_Written instruction_
Locate each line of the material that contains "pixels", then return it.

_Given data_
——

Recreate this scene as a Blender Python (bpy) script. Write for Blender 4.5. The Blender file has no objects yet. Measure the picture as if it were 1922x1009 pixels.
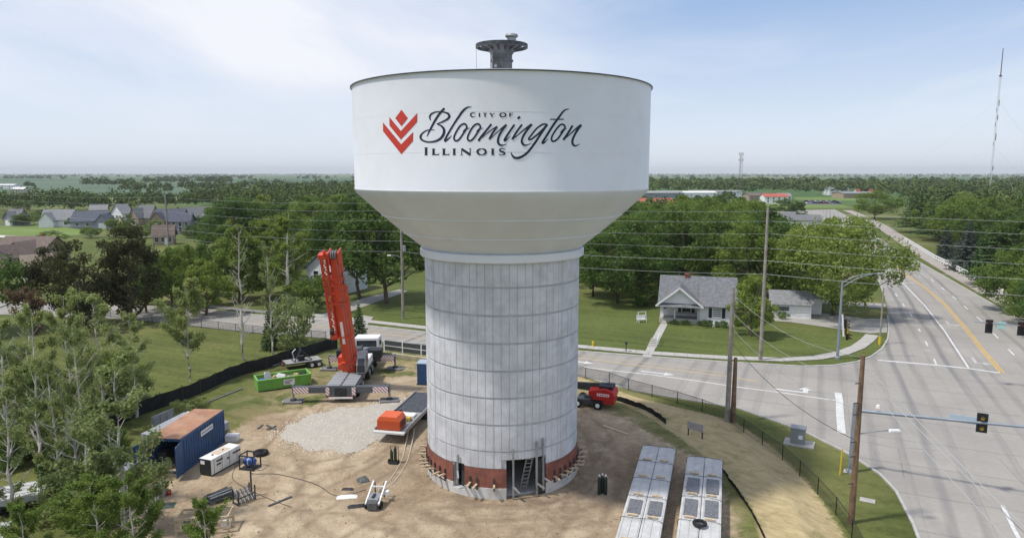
import bpy, bmesh, math, random
import numpy as np
from mathutils import Vector, Matrix
R = math.radians
S = bpy.context.scene
C = S.collection
# ---------------------------------------------------------------- camera, sky, sun, exposure
F, CX, CY, H = 800.0, 600.0, 298.0, 21.0          # survey of the photograph: focal length in px, principal point, flying height
PITCH = math.atan((CY - 187) / F)
FRAME_W, FRAME_X0, FRAME_Y0 = 1190.0, 6.0, -14.0   # frame in survey pixels
FRAME_H = FRAME_W * 537 / 1024
cam_d = bpy.data.cameras.new('camera'); cam = bpy.data.objects.new('camera', cam_d); C.objects.link(cam)
cam.location = (0, 0, H); cam.rotation_euler = (R(90) - PITCH, 0, 0)
cam_d.sensor_fit = 'HORIZONTAL'; cam_d.sensor_width = 36.0
cam_d.lens = 36.0 * F / FRAME_W
cam_d.shift_x = (FRAME_W / 2 + FRAME_X0 - CX) / FRAME_W
cam_d.shift_y = -(FRAME_H / 2 + FRAME_Y0 - CY) / FRAME_W
cam_d.clip_start = 0.5; cam_d.clip_end = 60000
S.camera = cam
SUN_EL, SUN_AZ = 61.0, -106.0       # degrees; azimuth clockwise from +Y (view direction), so the sun stands high on the left, a touch behind the camera
W = bpy.data.worlds.new('World'); S.world = W; W.use_nodes = True
nt = W.node_tree; nt.nodes.clear()
def wn(t, **k):
    n = nt.nodes.new(t)
    for a, b in k.items(): setattr(n, a, b)
    return n
out = wn('ShaderNodeOutputWorld'); bg = wn('ShaderNodeBackground')
sky = wn('ShaderNodeTexSky', sky_type='NISHITA', sun_disc=False)
sky.sun_elevation = R(SUN_EL); sky.sun_rotation = R(SUN_AZ); sky.altitude = 240; sky.air_density = 1.0; sky.dust_density = 2.5; sky.ozone_density = 1.2
tc = wn('ShaderNodeTexCoord'); sep = wn('ShaderNodeSeparateXYZ'); nt.links.new(tc.outputs['Generated'], sep.inputs[0])
zz = wn('ShaderNodeMath', operation='MAXIMUM'); zz.inputs[1].default_value = 0.0; nt.links.new(sep.outputs[2], zz.inputs[0])
za = wn('ShaderNodeMath', operation='ADD'); za.inputs[1].default_value = 0.09; nt.links.new(zz.outputs[0], za.inputs[0])
dx = wn('ShaderNodeMath', operation='DIVIDE'); nt.links.new(sep.outputs[0], dx.inputs[0]); nt.links.new(za.outputs[0], dx.inputs[1])
dy = wn('ShaderNodeMath', operation='DIVIDE'); nt.links.new(sep.outputs[1], dy.inputs[0]); nt.links.new(za.outputs[0], dy.inputs[1])
cmb = wn('ShaderNodeCombineXYZ'); nt.links.new(dx.outputs[0], cmb.inputs[0]); nt.links.new(dy.outputs[0], cmb.inputs[1])
mp = wn('ShaderNodeMapping'); mp.inputs['Scale'].default_value = (0.34, 0.16, 1); mp.inputs['Location'].default_value = (3.7, 4.7, 3.0); mp.inputs['Rotation'].default_value = (0, 0, R(-24))
nt.links.new(cmb.outputs[0], mp.inputs[0])
nz = wn('ShaderNodeTexNoise'); nz.inputs['Scale'].default_value = 1.0; nz.inputs['Detail'].default_value = 7; nz.inputs['Roughness'].default_value = 0.56; nz.inputs['Distortion'].default_value = 0.35
nt.links.new(mp.outputs[0], nz.inputs['Vector'])
rp = wn('ShaderNodeValToRGB'); rp.color_ramp.elements[0].position = 0.42; rp.color_ramp.elements[0].color = (0, 0, 0, 1); rp.color_ramp.elements[1].position = 0.66; rp.color_ramp.elements[1].color = (0.9, 0.9, 0.9, 1)
nt.links.new(nz.outputs[0], rp.inputs[0])
vr = wn('ShaderNodeValToRGB'); ve = vr.color_ramp.elements      # high thin haze: pale at the horizon, bluer overhead
ve[0].position = 0.0; ve[0].color = (0.715, 0.78, 0.86, 1); ve[1].position = 0.42; ve[1].color = (0.145, 0.255, 0.50, 1)
e_ = ve.new(0.10); e_.color = (0.48, 0.56, 0.70, 1); e_ = ve.new(0.22); e_.color = (0.255, 0.365, 0.575, 1)
nt.links.new(zz.outputs[0], vr.inputs[0])
vs = wn('ShaderNodeVectorMath', operation='SCALE'); vs.inputs['Scale'].default_value = 9.4; nt.links.new(vr.outputs[0], vs.inputs[0])
hs = wn('ShaderNodeMix', data_type='RGBA'); hs.inputs[0].default_value = 0.72
nt.links.new(sky.outputs[0], hs.inputs[6]); nt.links.new(vs.outputs[0], hs.inputs[7])
mx = wn('ShaderNodeMix', data_type='RGBA'); mx.inputs[7].default_value = (6.3, 6.35, 6.65, 1)      # cirrus
fd = wn('ShaderNodeMapRange', interpolation_type='SMOOTHSTEP'); fd.inputs[1].default_value = 0.01; fd.inputs[2].default_value = 0.15; nt.links.new(zz.outputs[0], fd.inputs[0])   # cloud melts into the haze low down
cm = wn('ShaderNodeMath', operation='MULTIPLY'); nt.links.new(rp.outputs[0], cm.inputs[0]); nt.links.new(fd.outputs[0], cm.inputs[1])
nt.links.new(cm.outputs[0], mx.inputs[0]); nt.links.new(hs.outputs[2], mx.inputs[6])
nt.links.new(mx.outputs[2], bg.inputs['Color']); bg.inputs['Strength'].default_value = 0.11
nt.links.new(bg.outputs[0], out.inputs[0])
sun_d = bpy.data.lights.new('sun', 'SUN'); sun = bpy.data.objects.new('sun', sun_d); C.objects.link(sun)
sun_d.energy = 2.5; sun_d.angle = R(4.0); sun_d.color = (1.0, 0.95, 0.87)
_el, _az = R(SUN_EL), R(SUN_AZ)
sun_dir = Vector((math.sin(_az) * math.cos(_el), math.cos(_az) * math.cos(_el), math.sin(_el)))
sun.rotation_euler = sun_dir.to_track_quat('Z', 'Y').to_euler(); sun.location = (-60, -15, 90)
S.view_settings.view_transform = 'Standard'; S.view_settings.look = 'None'; S.view_settings.gamma = 1.0; S.view_settings.use_curve_mapping = False
S.view_settings.exposure = 0.5
S.cycles.max_bounces = 6; S.cycles.diffuse_bounces = 4; S.cycles.glossy_bounces = 2; S.cycles.transmission_bounces = 3; S.cycles.transparent_max_bounces = 4; S.cycles.volume_bounces = 0
S.cycles.use_denoising = True
# ---------------------------------------------------------------- survey helpers
SP, CP = math.sin(PITCH), math.cos(PITCH)
def ray(u, v):
    x, y = (u - CX) / F, (v - CY) / F
    return x, CP - y * SP, -SP - y * CP
def G(u, v, z=0.0):                                # survey pixel -> point at height z
    x, y, d = ray(u, v); t = (z - H) / d
    return Vector((x * t, y * t, z))
def AT(u, v, Y):                                   # survey pixel -> point at ground distance Y
    x, y, d = ray(u, v); t = Y / y
    return Vector((x * t, Y, H + d * t))
def ss(a, b, x):
    t = np.clip((x - a) / (b - a), 0, 1); return t * t * (3 - 2 * t)
# ---------------------------------------------------------------- object helpers
def tag(o, label=None, cat=None, group=None, kind=None):
    for k, v in (('label', label), ('category', cat), ('group', group), ('kind', kind)):
        if v: o[k] = v
    return o
def thing(name, label, cat, loc=(0, 0, 0), rz=0.0, group=None, s=1.0):
    o = bpy.data.objects.new(name, None); C.objects.link(o); o.empty_display_size = 0.3
    o.location = loc; o.rotation_euler = (0, 0, rz); o.scale = (s, s, s)
    return tag(o, label, cat, group)
def link_mesh(name, me, mat, parent=None):
    o = bpy.data.objects.new(name, me); C.objects.link(o)
    if mat is not None and not me.materials:
        for m in (mat if isinstance(mat, (list, tuple)) else [mat]): me.materials.append(m)
    if parent is not None: o.parent = parent
    return o
def copy_tree(o, parent=None):
    c = o.copy(); C.objects.link(c); c.parent = parent
    for ch in KIDS.get(o.name, [x for x in o.children]): copy_tree(ch, c)
    return c
KIDS = {}
def np_mesh(name, v, quads, uvs=None):
    me = bpy.data.meshes.new(name); v = np.asarray(v, np.float32); q = np.asarray(quads, np.int32); k = q.shape[1]
    me.vertices.add(len(v)); me.vertices.foreach_set('co', v.ravel())
    me.loops.add(q.size); me.loops.foreach_set('vertex_index', q.ravel())
    me.polygons.add(len(q)); me.polygons.foreach_set('loop_start', np.arange(0, q.size, k, dtype=np.int32))
    me.update(calc_edges=True); return me
class MB:
    def __init__(s): s.v = []; s.f = []; s.m = []; s.mi = 0
    def add(s, vs, fs):
        n = len(s.v); s.v += [tuple(p) for p in vs]
        for f in fs: s.f.append([i + n for i in f]); s.m.append(s.mi)
        return s
    def box(s, c, d, rz=0.0, M=None, taper=1.0):
        a, b, h = d[0] / 2, d[1] / 2, d[2] / 2
        P = [Vector((x * (taper if z > 0 else 1), y * (taper if z > 0 else 1), z)) for z in (-h, h) for x, y in ((-a, -b), (a, -b), (a, b), (-a, b))]
        m = Matrix.Rotation(rz, 4, 'Z') if M is None else M.to_4x4()
        P = [m @ p + Vector(c) for p in P]
        return s.add(P, [(3, 2, 1, 0), (4, 5, 6, 7), (0, 1, 5, 4), (1, 2, 6, 5), (2, 3, 7, 6), (3, 0, 4, 7)])
    def bx(s, x0, x1, y0, y1, z0, z1): return s.box(((x0 + x1) / 2, (y0 + y1) / 2, (z0 + z1) / 2), (x1 - x0, y1 - y0, z1 - z0))
    def beam(s, p, q, w, h=None):
        p, q = Vector(p), Vector(q); d = q - p; L = d.length
        if L < 1e-6: return s
        h = h or w; z = d / L; x = z.cross(Vector((0, 0, 1)))
        if x.length < 1e-4: x = Vector((1, 0, 0))
        x.normalize(); y = x.cross(z); M = Matrix((x, z, y)).transposed()
        return s.box((p + q) / 2, (w, L, h), M=M)
    def tube(s, pts, r, n=6, cap=True):
        pts = [Vector(p) for p in pts]; rs = r if isinstance(r, (list, tuple)) else [r] * len(pts); vs = []; fs = []
        for i, p in enumerate(pts):
            d = (pts[min(i + 1, len(pts) - 1)] - pts[max(i - 1, 0)]).normalized()
            x = d.cross(Vector((0, 0, 1)))
            if x.length < 1e-3: x = d.cross(Vector((0, 1, 0)))
            x.normalize(); y = d.cross(x)
            for k in range(n):
                a = 2 * math.pi * k / n; vs.append(p + (x * math.cos(a) + y * math.sin(a)) * rs[i])
        for i in range(len(pts) - 1):
            for k in range(n):
                a, b = i * n + k, i * n + (k + 1) % n; fs.append((a, b, b + n, a + n))
        if cap: fs += [tuple(range(n - 1, -1, -1)), tuple(range((len(pts) - 1) * n, len(pts) * n))]
        return s.add(vs, fs)
    def lathe(s, prof, c=(0, 0, 0), n=32, a0=0.0, a1=2 * math.pi, axis='Z'):
        full = abs(a1 - a0 - 2 * math.pi) < 1e-6; m = n if full else n + 1; vs = []; fs = []
        for r, z in prof:
            for k in range(m):
                a = a0 + (a1 - a0) * k / n; p = (r * math.cos(a), r * math.sin(a), z)
                if axis == 'X': p = (p[2], p[0], p[1])
                if axis == 'Y': p = (p[0], p[2], p[1])
                vs.append((c[0] + p[0], c[1] + p[1], c[2] + p[2]))
        for i in range(len(prof) - 1):
            for k in range(n):
                a, b = i * m + k, i * m + (k + 1) % m; fs.append((a, b, b + m, a + m))
        return s.add(vs, fs)
    def wheel(s, c, r, w, axis='X', n=14):
        h = w / 2; return s.lathe([(0.02, -h), (r * .55, -h), (r * .62, -h * .8), (r * .92, -h), (r, -h * .7), (r, h * .7), (r * .92, h), (r * .62, h * .8), (r * .55, h), (0.02, h)], c, n, axis=axis)
    def prism(s, poly, z0, z1, axis='Z', c=(0, 0, 0)):
        n = len(poly)
        def P(a, b, t): 
            p = {'Z': (a, b, t), 'Y': (a, t, b), 'X': (t, a, b)}[axis]; return (p[0] + c[0], p[1] + c[1], p[2] + c[2])
        vs = [P(a, b, z0) for a, b in poly] + [P(a, b, z1) for a, b in poly]
        return s.add(vs, [tuple(range(n - 1, -1, -1)), tuple(range(n, 2 * n))] + [(i, (i + 1) % n, n + (i + 1) % n, n + i) for i in range(n)])
    def build(s, name, mat, parent=None, smooth=False, bevel=0.0, recalc=True):
        me = bpy.data.meshes.new(name); me.from_pydata([tuple(p) for p in s.v], [], s.f)
        if isinstance(mat, (list, tuple)) and len(mat) > 1: me.polygons.foreach_set('material_index', s.m)
        if recalc:
            bm = bmesh.new(); bm.from_mesh(me); bmesh.ops.recalc_face_normals(bm, faces=bm.faces); bm.to_mesh(me); bm.free()
        me.update()
        o = link_mesh(name, me, mat, parent)
        if smooth:
            me.polygons.foreach_set('use_smooth', [True] * len(me.polygons))
            md = None
            try: me.set_sharp_from_angle(angle=R(38))
            except Exception: pass
        if bevel:
            b = o.modifiers.new('bevel', 'BEVEL'); b.width = bevel; b.segments = 2; b.limit_method = 'ANGLE'; b.angle_limit = R(40)
        if parent is not None: KIDS.setdefault(parent.name, []).append(o)
        return o
def bx(*a): return MB().bx(*a)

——

_Answer_
Recreate this scene as a Blender Python (bpy) script. Write for Blender 4.5. The Blender file has no objects yet. Measure the picture as if it were 1922x1009 pixels.
FRAME_W, FRAME_X0, FRAME_Y0 = 1190.0, 6.0, -14.0   # frame in survey pixels